Od 7 listopada nowe przepisy
Najwięcej kontrowersji budzi jednak zapis o konieczności trzymania rąk na kierownicy w trakcie prowadzenia przez policjanta czynności służbowych. Teraz po wezwaniu do zatrzymania się, kierowca musi poczekać aż podejdzie do niego funkcjonariusz i wyda konkretne polecenie. Do tego czasu kierowca nie powinien gasić nawet silnika, a ręce cały czas powinny być widoczne i spoczywać na kierownicy
Nie sięgajcie po dokumenty do kurtki bez pozwolenia
Zachowanie należytej postawy za kierownicą będzie od 7 listopada uregulowane prawnie. Nie chodzi tylko o trzymanie rąk na kierownicy – jeśli nieproszeni spróbujemy sięgnąć do wewnętrznej kieszeni kurtki, w której mamy np. dokumenty. Może to zostać odczytane, jako sięgnięcie po broń. Na każdą więc czynność będziemy musieli uzyskać zgodę funkcjonariusza, a jeśli kierowca sam chce coś zrobić, np. wysiąść z auta, to musi wcześniej poprosić o pozwolenie.

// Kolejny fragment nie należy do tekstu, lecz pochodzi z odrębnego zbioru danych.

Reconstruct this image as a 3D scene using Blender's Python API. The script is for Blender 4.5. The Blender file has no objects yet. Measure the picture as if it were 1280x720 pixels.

Dodatkowo podczas kontroli będziemy musieli pozwolić policjantowi na sprawdzenie wnętrza samochodu, a także bagażnika i komory silnika. Obowiązkiem policjanta będzie natomiast sprawdzenie i spisanie przebiegu z licznika i podanie go później do Centralnej Ewidencji Pojazdów.
Jeśli kierowca nie zastosuje się do czynności wymienionych wcześniej, może zostać ukarany mandatem w wysokości nawet 500 zł.
Kontrole w każdym miejscu
Funkcjonariuszom nowe regulacje przyniosą więcej możliwości co do miejsc, w których mogą ustawić się do kontroli drogowej. Do tej pory nie mogli zatrzymać się w miejscu niedozwolonym by np. kontrolować prędkość.
Teraz kierowcy mogą spotkać się z drogówką w miejscu, w którym zupełnie się jej nie spodziewają. „Jeżeli jest to niezbędne dla prowadzenia działań kontrolnych, dopuszcza się postój pojazdu policyjnego w miejscu gdzie jest to zabronione, lecz nie zagraża bezpieczeństwu ruchu drogowego” – czytamy w projekcie rozporządzenia.